Novantotto poesie di vita vissuta intensamente, novantotto poesie di amori esaltanti o lancinanti, di sguardi dal paese verso il mondo. Forse c’è più il paese che la città. C’è l’uomo, la sua psiche e la sua quotidianità. Il tutto, pagina dopo pagina, titolo dopo titolo, («Si sveglia pensando al suo viso» ma anche un dolcissimo «Tornate, amate cose antiche, da sempre sognate») in un’alternanza di ottimismo e pessimismo, e soprattutto di realismo.

Un poeta degli inquieti anni che scorrono. Sociologo o politologo? Dice che «il tempo dell’attesa non è tempo perso». E Soddu – che è intelletto fervido – paragona «l’immobilità della mente” alla “tela tessuta dal ragno» per concludere che tutto ciò «assicura una bassa entropia, né richiede manutenzione».

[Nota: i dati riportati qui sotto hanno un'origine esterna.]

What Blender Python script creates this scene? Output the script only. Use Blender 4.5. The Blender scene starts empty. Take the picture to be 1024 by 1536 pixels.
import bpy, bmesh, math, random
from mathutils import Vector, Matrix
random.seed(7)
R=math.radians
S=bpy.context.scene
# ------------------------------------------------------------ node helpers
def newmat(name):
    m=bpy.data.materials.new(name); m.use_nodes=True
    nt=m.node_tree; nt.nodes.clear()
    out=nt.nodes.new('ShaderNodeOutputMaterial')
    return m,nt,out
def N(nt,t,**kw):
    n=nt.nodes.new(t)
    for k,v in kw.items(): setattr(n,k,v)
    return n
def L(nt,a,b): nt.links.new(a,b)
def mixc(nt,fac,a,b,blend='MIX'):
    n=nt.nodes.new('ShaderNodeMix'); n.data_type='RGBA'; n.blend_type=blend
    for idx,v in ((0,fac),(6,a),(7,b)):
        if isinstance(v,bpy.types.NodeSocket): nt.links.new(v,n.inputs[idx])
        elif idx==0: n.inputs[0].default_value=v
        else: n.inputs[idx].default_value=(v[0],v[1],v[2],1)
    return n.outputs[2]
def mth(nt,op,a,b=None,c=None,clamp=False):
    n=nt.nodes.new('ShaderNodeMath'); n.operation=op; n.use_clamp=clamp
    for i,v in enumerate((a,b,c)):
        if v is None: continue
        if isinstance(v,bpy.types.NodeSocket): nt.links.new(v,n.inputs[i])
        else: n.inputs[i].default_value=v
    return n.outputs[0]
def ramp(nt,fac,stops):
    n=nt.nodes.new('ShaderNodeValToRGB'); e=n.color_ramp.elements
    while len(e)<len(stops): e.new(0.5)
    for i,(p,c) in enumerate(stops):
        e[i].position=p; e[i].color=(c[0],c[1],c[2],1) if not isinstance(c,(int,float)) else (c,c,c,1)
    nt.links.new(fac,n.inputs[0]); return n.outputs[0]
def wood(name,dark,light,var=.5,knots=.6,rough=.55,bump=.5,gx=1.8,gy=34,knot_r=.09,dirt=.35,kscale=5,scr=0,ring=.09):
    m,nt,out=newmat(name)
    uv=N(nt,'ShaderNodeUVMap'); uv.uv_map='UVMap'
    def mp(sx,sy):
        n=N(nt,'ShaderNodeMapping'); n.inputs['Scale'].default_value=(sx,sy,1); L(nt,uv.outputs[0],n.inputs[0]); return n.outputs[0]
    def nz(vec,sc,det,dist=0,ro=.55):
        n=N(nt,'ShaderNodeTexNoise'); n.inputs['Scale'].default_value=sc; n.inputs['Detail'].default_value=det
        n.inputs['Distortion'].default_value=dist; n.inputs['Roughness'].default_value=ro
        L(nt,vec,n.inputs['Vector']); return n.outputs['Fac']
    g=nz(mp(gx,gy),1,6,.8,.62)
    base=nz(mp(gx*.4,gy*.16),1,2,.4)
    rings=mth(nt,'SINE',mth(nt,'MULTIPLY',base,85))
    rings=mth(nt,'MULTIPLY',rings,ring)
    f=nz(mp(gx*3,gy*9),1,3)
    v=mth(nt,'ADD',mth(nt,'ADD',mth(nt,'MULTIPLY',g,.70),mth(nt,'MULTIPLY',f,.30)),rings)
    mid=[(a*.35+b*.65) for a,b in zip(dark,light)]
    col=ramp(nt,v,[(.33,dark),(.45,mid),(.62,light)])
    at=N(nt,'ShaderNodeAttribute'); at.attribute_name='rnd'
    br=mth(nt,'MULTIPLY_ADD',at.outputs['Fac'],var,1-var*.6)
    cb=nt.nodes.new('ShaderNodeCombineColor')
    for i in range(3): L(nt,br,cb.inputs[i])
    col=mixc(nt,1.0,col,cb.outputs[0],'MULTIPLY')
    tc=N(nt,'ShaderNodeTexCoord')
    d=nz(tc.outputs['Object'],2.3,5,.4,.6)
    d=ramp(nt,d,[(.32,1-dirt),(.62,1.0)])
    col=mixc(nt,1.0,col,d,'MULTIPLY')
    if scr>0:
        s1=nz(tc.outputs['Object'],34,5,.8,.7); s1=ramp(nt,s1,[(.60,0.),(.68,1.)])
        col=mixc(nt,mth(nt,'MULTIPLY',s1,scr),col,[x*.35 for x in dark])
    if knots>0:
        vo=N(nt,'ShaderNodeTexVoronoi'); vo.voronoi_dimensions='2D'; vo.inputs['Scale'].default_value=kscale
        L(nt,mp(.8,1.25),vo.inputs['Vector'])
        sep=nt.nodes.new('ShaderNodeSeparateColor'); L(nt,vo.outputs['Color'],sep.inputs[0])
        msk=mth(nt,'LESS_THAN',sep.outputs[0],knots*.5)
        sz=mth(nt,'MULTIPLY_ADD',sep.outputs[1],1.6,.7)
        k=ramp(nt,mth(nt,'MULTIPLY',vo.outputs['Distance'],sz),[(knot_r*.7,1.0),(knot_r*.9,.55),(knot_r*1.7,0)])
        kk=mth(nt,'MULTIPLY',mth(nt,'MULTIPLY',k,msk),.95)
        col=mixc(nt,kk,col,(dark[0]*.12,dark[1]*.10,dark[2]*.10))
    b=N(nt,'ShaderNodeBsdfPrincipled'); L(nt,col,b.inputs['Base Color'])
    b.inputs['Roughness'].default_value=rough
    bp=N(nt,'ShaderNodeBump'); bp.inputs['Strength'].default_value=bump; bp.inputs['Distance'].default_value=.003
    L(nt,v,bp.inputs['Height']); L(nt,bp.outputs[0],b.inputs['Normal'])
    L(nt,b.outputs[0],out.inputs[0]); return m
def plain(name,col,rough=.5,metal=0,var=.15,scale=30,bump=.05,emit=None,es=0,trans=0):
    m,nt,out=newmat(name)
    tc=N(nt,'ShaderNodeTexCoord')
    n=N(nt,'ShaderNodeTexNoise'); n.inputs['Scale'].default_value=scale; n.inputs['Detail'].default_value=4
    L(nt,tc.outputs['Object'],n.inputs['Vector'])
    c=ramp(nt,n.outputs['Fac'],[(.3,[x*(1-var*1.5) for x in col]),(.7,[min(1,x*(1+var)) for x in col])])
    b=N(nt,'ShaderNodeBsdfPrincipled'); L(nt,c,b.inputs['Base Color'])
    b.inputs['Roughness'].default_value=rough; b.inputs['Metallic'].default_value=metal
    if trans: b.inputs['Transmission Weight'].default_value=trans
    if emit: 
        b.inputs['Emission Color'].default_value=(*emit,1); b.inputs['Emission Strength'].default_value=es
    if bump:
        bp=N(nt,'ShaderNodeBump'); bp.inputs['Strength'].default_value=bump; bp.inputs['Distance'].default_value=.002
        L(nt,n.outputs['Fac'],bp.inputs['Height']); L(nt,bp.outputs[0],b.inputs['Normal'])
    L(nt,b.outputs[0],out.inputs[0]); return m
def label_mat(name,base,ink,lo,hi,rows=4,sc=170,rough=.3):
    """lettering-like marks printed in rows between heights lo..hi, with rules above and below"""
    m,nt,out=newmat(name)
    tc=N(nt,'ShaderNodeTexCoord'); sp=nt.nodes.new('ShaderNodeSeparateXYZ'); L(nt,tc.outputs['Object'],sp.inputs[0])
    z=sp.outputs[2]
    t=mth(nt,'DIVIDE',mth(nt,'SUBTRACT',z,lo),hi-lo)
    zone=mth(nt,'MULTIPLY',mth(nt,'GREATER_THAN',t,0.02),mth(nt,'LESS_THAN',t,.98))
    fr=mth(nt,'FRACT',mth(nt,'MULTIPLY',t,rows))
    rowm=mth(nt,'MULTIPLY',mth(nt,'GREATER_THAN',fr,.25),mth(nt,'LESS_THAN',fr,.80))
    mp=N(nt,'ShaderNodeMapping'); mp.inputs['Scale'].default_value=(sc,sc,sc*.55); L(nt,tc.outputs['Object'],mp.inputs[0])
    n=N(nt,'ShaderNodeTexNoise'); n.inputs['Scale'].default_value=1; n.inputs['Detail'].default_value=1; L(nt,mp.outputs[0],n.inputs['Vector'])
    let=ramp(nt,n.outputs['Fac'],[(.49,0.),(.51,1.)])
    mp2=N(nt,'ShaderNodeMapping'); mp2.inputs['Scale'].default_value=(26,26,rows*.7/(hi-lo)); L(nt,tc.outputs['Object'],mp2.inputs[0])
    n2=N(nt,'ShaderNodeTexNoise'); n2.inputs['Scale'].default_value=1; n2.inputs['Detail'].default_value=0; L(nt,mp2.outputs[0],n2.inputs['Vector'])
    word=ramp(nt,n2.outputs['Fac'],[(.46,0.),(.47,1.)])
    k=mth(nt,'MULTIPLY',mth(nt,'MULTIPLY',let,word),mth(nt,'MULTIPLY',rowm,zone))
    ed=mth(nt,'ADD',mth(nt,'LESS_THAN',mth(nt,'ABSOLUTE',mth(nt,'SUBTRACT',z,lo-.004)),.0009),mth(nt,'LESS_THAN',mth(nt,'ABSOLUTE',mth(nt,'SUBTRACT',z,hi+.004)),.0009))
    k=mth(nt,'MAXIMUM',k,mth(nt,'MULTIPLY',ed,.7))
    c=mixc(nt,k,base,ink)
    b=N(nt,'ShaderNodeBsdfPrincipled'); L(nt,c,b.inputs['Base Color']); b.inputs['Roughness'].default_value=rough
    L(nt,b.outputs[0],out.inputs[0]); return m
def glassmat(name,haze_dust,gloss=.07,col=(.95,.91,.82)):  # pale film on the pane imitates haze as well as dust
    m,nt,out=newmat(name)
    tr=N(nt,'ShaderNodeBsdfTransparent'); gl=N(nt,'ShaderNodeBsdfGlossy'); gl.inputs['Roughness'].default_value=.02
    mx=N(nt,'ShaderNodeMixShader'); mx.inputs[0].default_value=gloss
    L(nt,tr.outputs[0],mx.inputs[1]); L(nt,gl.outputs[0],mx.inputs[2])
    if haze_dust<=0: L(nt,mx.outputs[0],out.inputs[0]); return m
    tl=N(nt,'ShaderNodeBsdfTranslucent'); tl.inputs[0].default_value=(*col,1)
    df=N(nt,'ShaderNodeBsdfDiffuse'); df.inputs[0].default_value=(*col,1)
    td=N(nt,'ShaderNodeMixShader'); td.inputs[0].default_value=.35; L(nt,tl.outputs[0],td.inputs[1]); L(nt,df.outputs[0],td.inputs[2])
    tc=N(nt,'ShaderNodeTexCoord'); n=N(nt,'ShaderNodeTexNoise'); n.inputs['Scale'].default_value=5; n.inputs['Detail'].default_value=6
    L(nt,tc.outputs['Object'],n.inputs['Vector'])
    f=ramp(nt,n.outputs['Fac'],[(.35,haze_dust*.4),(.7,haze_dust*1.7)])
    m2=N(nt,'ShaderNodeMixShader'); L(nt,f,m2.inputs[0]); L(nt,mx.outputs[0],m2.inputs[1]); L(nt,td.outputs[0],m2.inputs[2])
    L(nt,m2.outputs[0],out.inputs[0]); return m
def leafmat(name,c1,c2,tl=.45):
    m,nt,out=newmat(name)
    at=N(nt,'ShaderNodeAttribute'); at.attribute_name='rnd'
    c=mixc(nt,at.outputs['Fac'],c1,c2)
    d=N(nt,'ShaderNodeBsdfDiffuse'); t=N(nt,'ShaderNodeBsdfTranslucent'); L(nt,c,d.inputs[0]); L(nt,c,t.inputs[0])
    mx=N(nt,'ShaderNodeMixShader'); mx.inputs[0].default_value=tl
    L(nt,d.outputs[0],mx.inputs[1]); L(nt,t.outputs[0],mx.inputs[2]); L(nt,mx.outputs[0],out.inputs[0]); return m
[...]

Quando le parole volano verso il buio, è sempre mitigato perché alla fine domina sempre la speranza o, almeno la voglia di sperare, di cambiare il mondo. Le metamorfosi non incupiscono Pietro Soddu: gli aprono spiragli, orizzonti nuovi. Legge le difficoltà universali ma invita ad affrontarle con forza vitale. Ha paura che «il vento soffierà non più solo su tutto quel che è morto» perché «più violento si abbatterà su quello che vive». Ma è lo stesso Soddu-poeta a ricordarci che «l’acqua del fiume continua a scorrere come sempre». E tornerà «l’eterno canto delle stelle» col «respiro lieve della speranza dei giorni che stanno per arrivare».